Com exceção dos EUA, poucas economias sistemicamente importantes reconheceram a importância de revigorar de modo abrangente suas estratégias de crescimento. E mesmo nos EUA, em que as recentes ações do governo se concentraram em gerar um crescimento maior e mais sustentável, o processo ainda é suscetível a interrupções por outro erro de política do Federal Reserve.

Nos últimos dois anos, Gordon Brown, Michael Spence, Reid Lidow e eu discutimos estratégias que permitiriam aos governos oferecer o crescimento inclusivo, durável e sustentável necessário para atender às necessidades e aspirações de seus cidadãos. Os resultados dessas deliberações estão descritos em nosso próximo livro Permacrisis: A Plan to Fix a Fractured World(“Permacrise: Um plano para consertar um mundo fraturado”, em tradução livre do inglês), que sai em setembro.

Nossa visão é simples. Ao adotar uma abordagem de “forma reduzida”, identificamos um conjunto gerenciável de ações focadas em três áreas principais: reengenharia de modelos de crescimento estagnados e cada vez mais ineficazes, melhoria da gestão econômica doméstica e aprimoramento da coordenação e das respostas políticas globais. Acreditamos firmemente que um conjunto detalhado de medidas realistas e acionáveis pode reverter desenvolvimentos seculares preocupantes, incluindo o declínio do crescimento e da produtividade, o aumento da desigualdade e o aumento da fragilidade financeira.

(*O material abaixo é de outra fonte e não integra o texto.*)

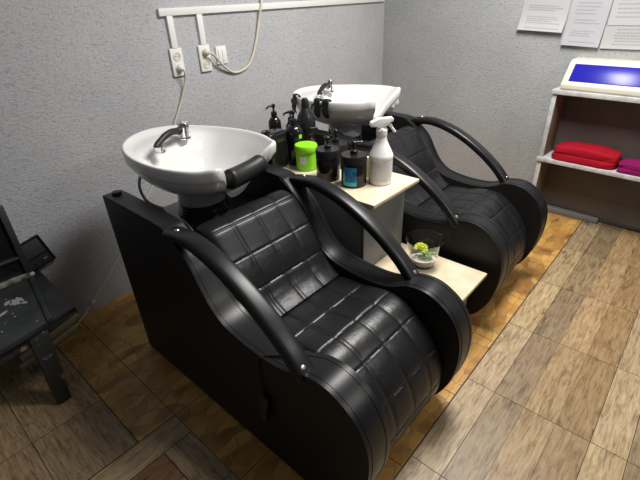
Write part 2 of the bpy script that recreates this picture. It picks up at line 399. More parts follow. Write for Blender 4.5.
def rim_r(th):
    """basin outline in its own plane: th=0 points to the neck (front), u to the right; returns (u, v)"""
    KEY = [(0, .222), (.50, .262), (.92, .300), (1.30, .288), (1.75, .278), (2.25, .292), (2.75, .318), (PI, .325)]
    a = abs(th)
    for (t0, r0), (t1, r1) in zip(KEY, KEY[1:]):
        if t0 <= a <= t1:
            k = (a-t0)/(t1-t0); k = k*k*(3-2*k); r = r0+(r1-r0)*k; break
    return r*math.sin(th), r*math.cos(th)
RIM = [(0, .232), (12, .240), (21, .272), (28, .335), (33, .360), (40, .352), (52, .335), (70, .310), (90, .292), (110, .292), (130, .310), (150, .338), (168, .352), (180, .355)]
RIMZ = [(0, -.118), (12, -.108), (21, -.060), (28, .004), (33, .020), (44, .012), (56, .010), (90, .004), (130, 0), (180, .006)]
def interp(T, a):
    P = T
    for i in range(len(P)-1):
        if P[i][0] <= a <= P[i+1][0]:
            x0, y0 = P[max(0, i-1)]; x1, y1 = P[i]; x2, y2 = P[i+1]; x3, y3 = P[min(len(P)-1, i+2)]
            k = (a-x1)/(x2-x1)
            m1 = (y2-y0)/(x2-x0) if x2 != x0 else 0; m2 = (y3-y1)/(x3-x1) if x3 != x1 else 0
            if i == 0: m1 = 0
            if i == len(P)-2: m2 = 0
            h = x2-x1
            return (2*k**3-3*k*k+1)*y1+(k**3-2*k*k+k)*h*m1+(-2*k**3+3*k*k)*y2+(k**3-k*k)*h*m2
    return P[-1][1]
NTH = 128
def rim_pt(deg, scale=1.0, dz=0.0, off=0.0):
    a = ((deg+180) % 360)-180
    r = interp(RIM, abs(a))+off; z = interp(RIMZ, abs(a))
    t = math.radians(a)
    return Vector((r*scale*math.sin(t), -r*scale*math.cos(t), z+dz))       # front = -y
def basin_mesh(parent):
    bm = bmesh.new(); rings = []
    C0 = Vector((0, -.02, 0)); BASE = Vector((-.02, -.01, -.235))
    def ring(f): rings.append([bm.verts.new(f(360*k/NTH)) for k in range(NTH)])
    # outside, from the foot up to the rim
    for k, s, z in ((0, .345, -.262), (1, .365, -.252), (2, .352, -.215), (3, .36, -.188)):
        ring(lambda d, s=s, z=z: BASE+Vector((.31*s*math.sin(math.radians(d)), -.31*s*math.cos(math.radians(d)), z+.235)))
    for s, z in ((.46, -.176), (.60, -.164), (.74, -.142), (.86, -.112), (.945, -.080), (.968, -.062)):
        def f(d, s=s, z=z):
            p = rim_pt(d); k = smooth01((s-.4)/.58)
            zz = z+p.z*k**4
            q = Vector((p.x*s, p.y*s, 0)); c = Vector((.31*s*math.sin(math.radians(d)), -.31*s*math.cos(math.radians(d)), 0))
            q = c.lerp(q, k)
            return Vector((q.x, q.y, zz))
        ring(f)
    ring(lambda d: rim_pt(d, .990, -.054)); ring(lambda d: rim_pt(d, 1.004, -.048)); ring(lambda d: rim_pt(d, 1.006, -.014))
    ring(lambda d: rim_pt(d, 1.0, -.004)); ring(lambda d: rim_pt(d, .985, 0)); ring(lambda d: rim_pt(d, .962, -.002)); ring(lambda d: rim_pt(d, .945, -.010))
    # inside: deck at the back, deep bowl towards the neck
    BC = Vector((0, -.075, 0))
    for s in (.93, .90, .86, .81, .75, .68, .6, .5, .4, .3, .2, .1, .04):
        def f(d, s=s):
            p = rim_pt(d, .945); q = BC.lerp(Vector((p.x, p.y, 0)), s)
            back = smooth01((q.y-.06)/.16)
            e = max(0, (1-s)/.66); e = min(1, e)
            depth = .016+.165*math.sin(e*PI/2)**1.2
            deck = .020+.012*(1-s)
            dd = depth*(1-back)+min(depth, deck)*back
            return Vector((q.x, q.y, p.z*smooth01((s-.3)/.7)-dd))
        ring(f)
    for a, b in zip(rings, rings[1:]):
        for k in range(NTH): bm.faces.new((a[k], a[(k+1) % NTH], b[(k+1) % NTH], b[k]))
    bm.faces.new(rings[0][::-1]); bm.faces.new(rings[-1])
    return finish('basin', bm, M_ceramic, parent, angle=60)
def make_basin(parent, neck=True):
    b = basin_mesh(parent); lab(b, 'white ceramic hair-washing basin')
    # mixer tap on the rear deck, right of centre
    def deck(u, v): return Vector((u, v, -.022))
    tap = lathe('mixer_tap', [(.030, 0), (.030, .006), (.025, .010), (.024, .045), (.026, .047), (.026, .074), (.023, .079), (0, .080)], M_chrome, b, 24)
    tap.location = deck(.088, .165)
    lab(tap, 'chrome mixer tap')
    # hand shower: chrome seat, black handle curving up to a round joint by the tap
    p0 = deck(-.110, .120); p1 = deck(.042, .155)
    rose = lathe('shower_seat', [(.027, 0), (.027, .004), (.019, .008), (.018, .016), (.022, .018), (.022, .026), (.016, .031), (0, .032)], M_chrome, b, 24); rose.location = p0; lab(rose, 'chrome seat ring')
    bm = tube_bm(catmull([p0+Vector((-.022, -.006, .030)), p0+Vector((.008, .004, .040)), p0+Vector((.05, .012, .054)), p0+Vector((.10, .022, .060)), p1+Vector((-.004, 0, .050))], 6),
                 [.012]*3+[.014]*8+[.0155]*14, 14)
    ball(bm, p1+Vector((.004, 0, .048)), .019)
    bmm = tube_bm([p1+Vector((.01, 0, .045)), p1+Vector((.036, .01, .040))], .009, 10); merge(bm, bmm)
    lab(finish('shower_handle', bm, M_rubber, b), 'black curved hand-shower handle')
    hose = tube('supply_hose', catmull([(-.17, .20, -.12), (-.185, .215, -.19), (-.17, .20, -.27), (-.13, .14, -.31)], 8), .007, M_hose, b, 10); lab(hose, 'silver hose under the basin')
    if neck:
        bm = tube_bm(catmull([(-.105, -.270, -.068), (-.05, -.264, -.076), (.01, -.261, -.079), (.07, -.264, -.076), (.135, -.270, -.066)], 6), [.030, .037]+[.041]*21+[.037, .030], 16, flat=(1, 1.1))
        lab(finish('neck_rest', bm, M_rubber, b, angle=60), 'black rubber neck rest')
    return b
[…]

Nossas descobertas podem se aplicar não só à China e a outros países em desenvolvimento, mas também aos principais países desenvolvidos do mundo, cujo mal-estar interno e o fraco engajamento global prejudicam seu bem-estar econômico e social e a estabilidade do sistema internacional. Apesar dos erros políticos que colocaram nosso mundo em sua trajetória atual, agora temos a oportunidade de prestar atenção às lições do passado e do presente e traçar um caminho mais promissor para as gerações futuras.